Pakistan Lahor Ulusal Sanat Koleji’nde minyatür sanatı üzerine dersler veren Qureshi, çağdaş minyatür sanatı konusunda öne çıkan isimlerden biridir. Qureshi’de karşılaştığımız kan, güncel sanatta kanı sık sıkı kullanan Herman Nitsch ya da Jordan Eagles’ın eserlerindeki ile aynı değildir. Hem anlam hem de uygulanan gerçeklik bakımından bir benzerlik yoktur. Fakat izleyenin edindiği huzursuz olma hali bu imgelemler bütününde mevcuttur, çünkü kana karşı olan duyarlı duygu durumumuz bizi çoğu zaman tehlikenin varlığına taşır. Ayrıca kendi ölümümüzle yüzleşme ihtimalimiz nedeniyle ürkütücüdür.
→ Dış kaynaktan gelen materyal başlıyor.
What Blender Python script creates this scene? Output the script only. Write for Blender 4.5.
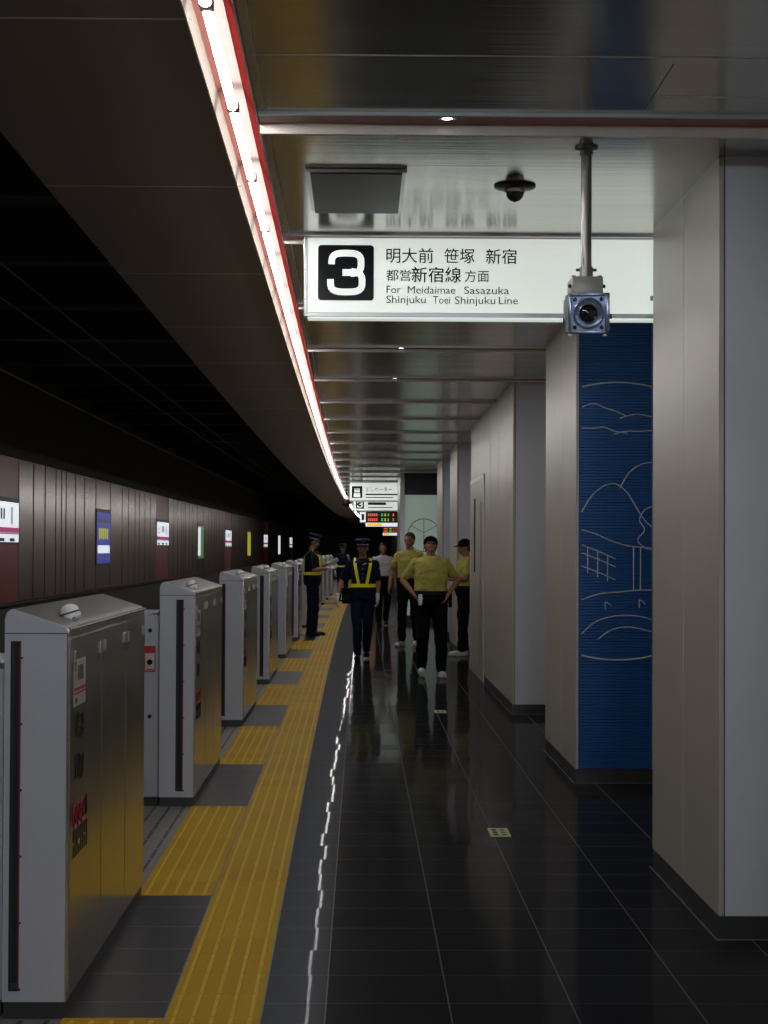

Qureshi’nin içinde bulunduğu İslam kültürü, gün geçtikçe şiddetin içine gömülmüş ya da böyle bir ön yargıya maruz kalmıştır. Bu nedenle sanatçı için “İslam ve şiddet” ikilemine dikkat çekmek de önemlidir. Böylece eserlerindeki yerellik olgusu ile sanatını çok katmanlı bir yapıya taşır, özgünlüğünü koruyarak temsil ettiği kültürün izlerini evrensel imgeler ve olgularla harmanlar. Mimari bir mekanda doğanın ötesine geçen insana dair bir kurguyu yaşatır. Sanatçının boyadığı yerler doğaya ait olan bir parça değildir, insan eliyle tasarlanmış ve inşa edilmiş düzlemlerdir. Qureshi bu yüzeyler yardımıyla izleyeni kendi düşmanlığıyla yüzleştirir.
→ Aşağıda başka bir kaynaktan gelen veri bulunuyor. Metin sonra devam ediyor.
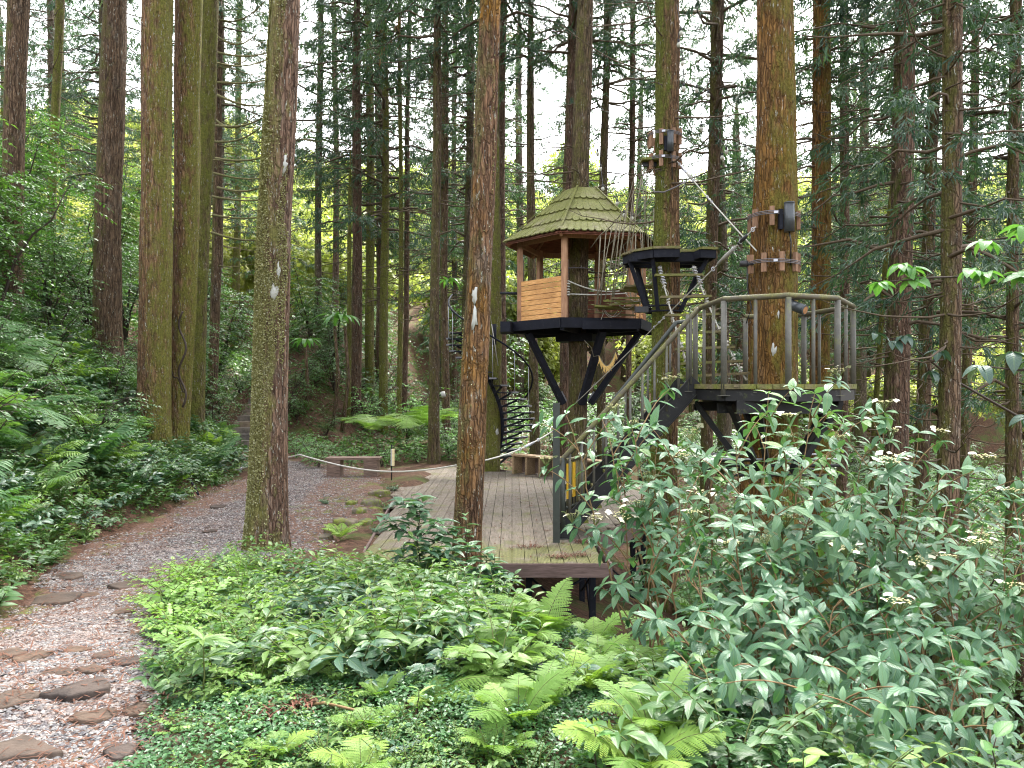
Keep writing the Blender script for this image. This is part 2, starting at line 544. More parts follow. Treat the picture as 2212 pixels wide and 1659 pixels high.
M['bright'] = leaf_mat('bright_leaves', [(0, (.13, .28, .045)), (1, (.26, .42, .06))], .42, .38, .45, vein=.3, objvar=.5)
M['broad'] = leaf_mat('broad_leaves', [(0, (.06, .17, .05)), (1, (.14, .31, .075))], .42, .36, .45, vein=.35, objvar=.6)
M['blue_leaf'] = leaf_mat('bluish_leaves', [(0, (.03, .07, .055)), (1, (.06, .11, .08))], .25, .36, .5, vein=.3, objvar=.6)
M['stem'] = plain('shrub_stem', (.19, .12, .058), .7, .25)
M['stem_green'] = plain('green_stem', (.09, .11, .03), .7, .25)
M['stem_dark'] = plain('dark_stem', (.04, .028, .02), .7, .25)
M['petal'] = plain('cream_sepal', (.58, .56, .42), .6, .2, var=.06)
M['floret'] = plain('yellow_floret', (.50, .47, .24), .7, .2, var=.3, scale=60)
M['steel'] = paint_mat('dark_blue_steel', (.010, .011, .017), 0, .7, 0, .15, wear=.08)
M['steel_moss'] = paint_mat('mossy_black_steel', (.011, .011, .012), .26, .6, 0, .3, wear=.12)
M['rail'] = paint_mat('weathered_rail_paint', (.075, .064, .042), .5, .55, 0, .35, mosscol=(.11, .105, .03), wear=.35, wearcol=(.16, .15, .15), scale=9)
M['post'] = paint_mat('weathered_post_paint', (.088, .084, .07), .34, .55, 0, .35, mosscol=(.11, .12, .035), wear=.3, wearcol=(.2, .19, .2), scale=9)
M['pole'] = paint_mat('dark_green_paint', (.03, .036, .03), .15, .5, 0, .4, wear=.1)
M['galv'] = plain('galvanised_steel', (.36, .36, .39), .4, .5, .6, .1)
M['greyplate'] = plain('grey_steel_plate', (.16, .16, .17), .5, .4, .2, .1)
M['lamp'] = paint_mat('lamp_housing', (.05, .056, .062), 0, .4, .2, .4, wear=.1)
M['lens'] = plain('amber_lens', (.30, .15, .07), .25, .5, 0, .3)
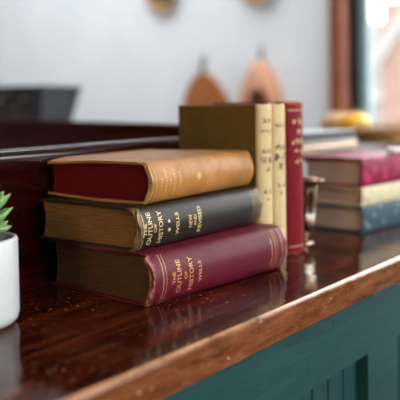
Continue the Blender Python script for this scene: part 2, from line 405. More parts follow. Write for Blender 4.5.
def spine_v(s, T, b):
    """bulge of the spine at s in 0..1 across the thickness"""
    return -b*max(0, 1-(2*s-1)**2)**.82
def book_profile(W, T, th, b, ns=14):
    outer = []
    outer += [(W-.0008, 0), (W*.5, 0), (.013, 0), (.0085, .0007), (.0045, .0002)]
    out2 = [(v, T-w_) for v, w_ in outer][::-1]
    arc = [(spine_v(i/ns, T, b)+.0006, T*i/ns) for i in range(1, ns)]
    outerp = outer+[(0.001, .0005)]+arc+[(0.001, T-.0005)]+out2
    inner = [(W-.0004, T-th), (W*.5, T-th), (.010, T-th), (.005, T-th)]
    ai = [(spine_v(i/ns, T, b)*.85+.0042, T-th-(T-2*th)*(1-i/ns) if False else th+(T-2*th)*i/ns) for i in range(ns-1, 0, -1)]
    inner2 = [(v, T-w_) for v, w_ in inner][::-1]
    return outerp, inner+ai+inner2
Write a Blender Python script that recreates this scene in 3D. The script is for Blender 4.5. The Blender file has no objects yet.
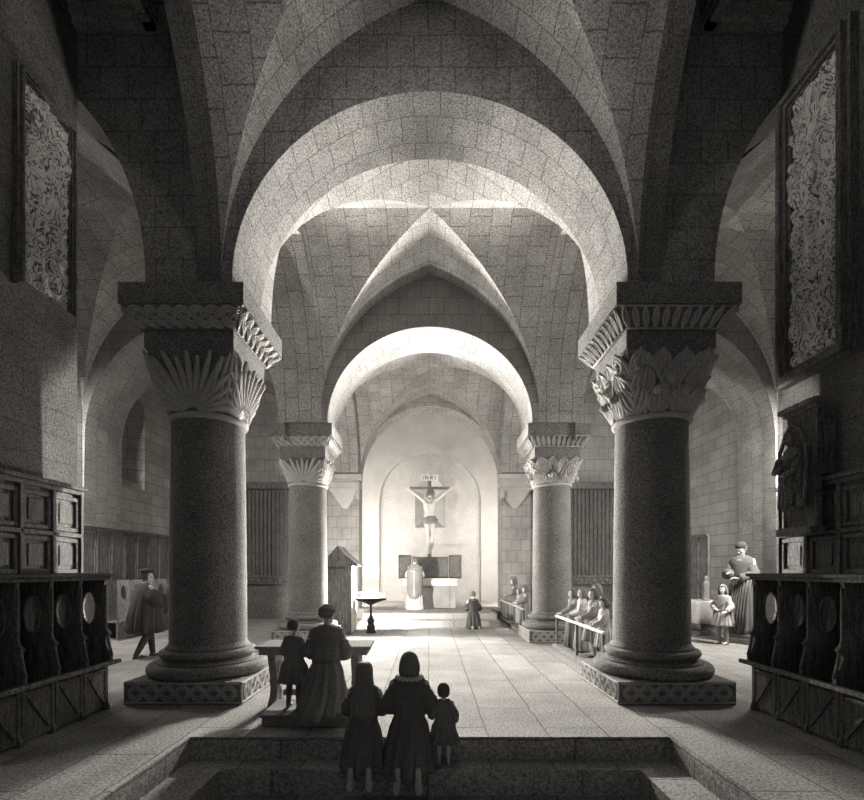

Sanatçının yaptığı boyamalar duvarların yanı sıra yapının zeminini de kaplar. Böylece izleyenler doğrudan eserin içinde yer alarak bir bütünleşme süreci yaşar. İnsan kan ile doğrudan kendi bedenine bağlanır, kendi sahnesini düşünebilir ve bunu kendi bedeni ile tasarlayabilir.  Sanatçının eserlerindeki diğer bir güçlü olgu da “şiddet ve güzellik” arasındaki ikilemdir. Öte yandan yaşam ve ölüm karşıtlığını da sergileyen eserler, mimari bir yapının zemini ve duvarlarının boyanması ile oluşturulur. İlk bakışta ölüme ait izler taşıyan boyamalar, mekanın içine girildikçe sanatçının öne çıkarmak istediği duygu ikilemine keskin bir zemin hazırlamış olur.
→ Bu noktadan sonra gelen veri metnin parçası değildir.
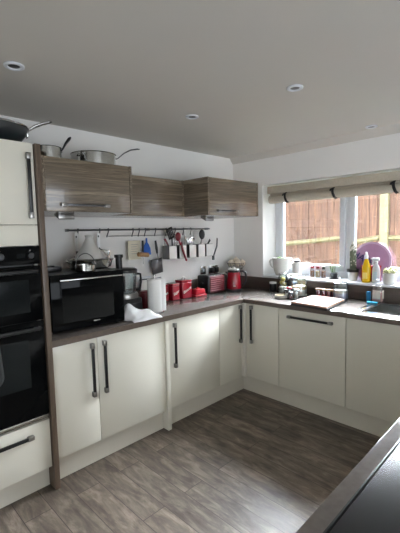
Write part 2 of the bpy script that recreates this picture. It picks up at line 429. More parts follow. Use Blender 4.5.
# plinths
tag(G().box(-2.434, -1.566, -.556, -.54, 0, .16).make('plinth', PLIN, smooth=0), 'white kickboard under the wide base unit left of the filler panel', 'plinth')
tag(G().box(-1.530, -.54, -.556, -.54, 0, .16).make('plinth', PLIN, smooth=0), 'white kickboard from the filler panel to the corner', 'plinth')
tag(G().box(-.556, -.541, -2.395, -.557, 0, .16).make('plinth', PLIN, smooth=0), 'white kickboard along the window run', 'plinth')
# worktop, L-shaped, with the sink cut-out
SX0, SX1, SY0, SY1 = -.515, -.115, -1.665, -2.12
g = G()
g.box(-2.4355, -.004, -.626, -.004, .870, .91, .003, 0)
g.box(-.626, -.004, SY0, -.626, .870, .91, .003, 0)
g.box(-.626, SX0, SY1, SY0, .870, .91, .003, 0); g.box(SX1, -.004, SY1, SY0, .870, .91, .003, 0)
g.box(-.626, -.004, -2.398, SY1, .870, .91, .003, 0)
g.box(-2.4355, -.626, -.6275, -.626, .871, .909, 0, 1); g.box(-.6275, -.626, -2.398, -.6275, .871, .909, 0, 1)
wt = tag(g.make('worktop', [TOP, TOPEDGE]), 'L-shaped grey-brown laminate worktop along both walls', 'worktop')
G().box(-2.4355, -.022, -.022, -.004, .91, 1.052, .002).make('upstand', UPSTX, wt)
G().box(-.022, -.004, -2.398, -.004, .91, 1.034, .002).make('upstand', UPST, wt)
# sink
g = G(); rz = .9105
g.box(-.60, -.05, SY0 - .01 + .01, -1.612, rz, rz + .006, .002); g.box(-.60, SX0 + .012, -2.2, SY0, rz, rz + .006, .002)
g.box(SX1 - .012, -.05, -2.2, SY0, rz, rz + .006, .002); g.box(SX0 + .012, SX1 - .012, -2.2, SY1 + .012, rz, rz + .006, .002)
sk = tag(g.make('sink', STEEL), 'inset stainless steel sink in the worktop under the window', 'sink')
b = .012
G().box(SX0 + .004, SX0 + .012, SY1 + .004, SY0 - .004, .75, rz + .003).box(SX1 - .012, SX1 - .004, SY1 + .004, SY0 - .004, .75, rz + .003)\
   .box(SX0 + .012, SX1 - .012, SY0 - .012, SY0 - .004, .75, rz + .003).box(SX0 + .012, SX1 - .012, SY1 + .004, SY1 + .012, .75, rz + .003)\
   .box(SX0 + .004, SX1 - .004, SY1 + .004, SY0 - .004, .742, .75).make('bowl', STEEL, sk, smooth=0)
G().lathe([(0, .7505), (.04, .7505), (.042, .754), (.03, .7545), (.0, .752)], (-.31, -1.88)).make('drain', CHROME, sk)

# tall oven housing
tag(G().box(-.0155, .0155, -.318, .316, 0, 2.047, .001).make('end_panel', WOODZ, None, (-2.4535, -.318, 0)),
    'tall brown wood-grain end panel beside the black ovens', 'panel')
TX0, TX1 = -3.072, -2.4715
th = thing('tall_oven_housing', 'tall white housing unit around the black ovens', 'cabinet', ((TX0 + TX1) / 2, -.3, 0)); tc_ = (TX0 + TX1) / 2
hx = (TX1 - TX0) / 2
g = G()
g.box(-hx, -hx + .018, -.28, .295, .165, 2.045); g.box(hx - .018, hx, -.28, .295, .165, 2.045)
g.box(-hx, hx, -.28, .295, 2.03, 2.048); g.box(-hx + .018, hx - .018, .28, .295, .165, 2.03)
g.box(-hx + .018, hx - .018, -.28, .28, .43, .447); g.box(-hx + .018, hx - .018, -.28, .28, 1.478, 1.496)
g.box(-hx + .018, hx - .018, -.28, .28, .165, .183)
g.make('carcass', CARC, th, smooth=0)
YT = -.6156 + .3
d = G().box(-hx + .002, hx - .002, YT, -.283, 1.598, 2.049, .0015).make('door', DOOR, th); bar_handle(d, -2.508 - tc_, YT, 1.812, .36, 'z', '-y')
G().box(-hx + .002, hx - .002, YT, -.283, 1.480, 1.594, .0015).make('infill_panel', DOOR, th)
d = G().box(-hx + .002, hx - .002, YT, -.283, .146, .446, .0015).make('drawer', DOOR, th); bar_handle(d, -2.758 - tc_, YT, .378, .37, 'x', '-y')
G().box(-hx, hx, -.256, -.24, 0, .142).make('plinth', PLIN, th, smooth=0)
# double oven
ov = thing('double_oven', 'black built-in double oven in the tall white housing', 'oven', (tc_, -.32, .45))
oz = .45
W2 = hx - .004
G().box(-W2 + .03, W2 - .03, -.28 + .0, .25, .01, 1.01).make('body', BLACKP, ov, smooth=0)
G().box(-W2, W2, -.306, -.282, .925, 1.026, .003).make('control_panel', BLACKG, ov)
for kx in (-2.685, -2.528, -2.86, -2.98):
    G().lathe([(0, 0), (.019, 0), (.019, .012), (.016, .020), (0, .020)], m=0, seg=24, M4=Matrix.Translation((kx - tc_, -.305, .975)) @ Matrix.Rotation(PI / 2, 4, 'X')).make('knob', BLACKP, ov)
    G().box(kx - tc_ - .0015, kx - tc_ + .0015, -.3065, -.3058, 1.0, 1.008).make('indicator_mark', PEWTER, ov, smooth=0)
G().box(-2.60 - tc_, -2.555 - tc_, -.3075, -.3058, .962, .988).make('display', DGLASS, ov, smooth=0)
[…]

2013 yılında New York Metropolitan Sanat Müzesi’nin çatısında yaptığı bir enstalasyon olan “And How Many Rains Must Fall Before the Stains Are Washed Clean” – “Bütün Lekelerin Temizlenebilmesi İçin Kaç Defa Yağmur Yağmalı”  isimli çalışması izleyeni doğrudan anlam ile buluşturur. Aslında bu isim Pakistanlı (Urdu) şair Faiz Ahmet Faiz’in (1911 – 1984) şiirinden bir dizedir.  Eserin isminde yer alan kilit kelime “leke” dir,  oysa boyamalara yakından baktığımızda lekeden ziyade bir sanatçının süslemelerine tanıklık ederiz. Anlamı sorguladığımızda ise insanlık tarihinin çirkin lekeleriyle baş başa kalırız, yağmurun defalarca yağması vurgusu bize önemli bir olguyu hatırlatır. Ne yazık ki, bu lekeler akıp gitse ve yok olsa dahi bizlerin birey olarak tanıklığı sona ermeyecektir. Savaşlar, şiddet ve katliamlar günlük yaşamımızın bir parçası haline geldiği sürece biz bu tanıklığa devam etmeye mahkum kalacağız. Sanatçının izleyene iletmeye çalıştığı en önemli nokta budur. Geçmişte kalan bir şeyler olsa bile insanoğlu gelecek için her zaman mücadele etmelidir.

Savaşların gerekliliğine inanan nesiller yetiştiren modernist düşünce günlük yaşamın birçok unsurunu manipüle ederek kendini haklı çıkarmaya çalışır. Kimi zaman dini, kimi zaman milliyeti, kimi zaman da militarist söylemleri kullanan kirli zihniyetler aynen Qureshi’nin eserlerinde olduğu gibi kendilerince kanla süslerler yaşadığımız dünyayı... Bulunduğumuz coğrafya ise savaşın izlerini yakın bir geçmişte fazlasıyla yaşamıştır. Gelecekten beklenen umut tasarımı Qureshi gibi sanatçılar kadar, barışçıl bir düzlemde hareket etmeyi varoluşun önemli bir etkeni haline getirecek bizler için de en önemli paydadır. Devletlerin oynadığı ve toplumların inandığı savaş oyunlarının gelecekte tekrar karşımıza çıkmaması için barışçıl bilinç düzeyini geliştirmek tüm bireylerin sorumluluğunda olmalıdır.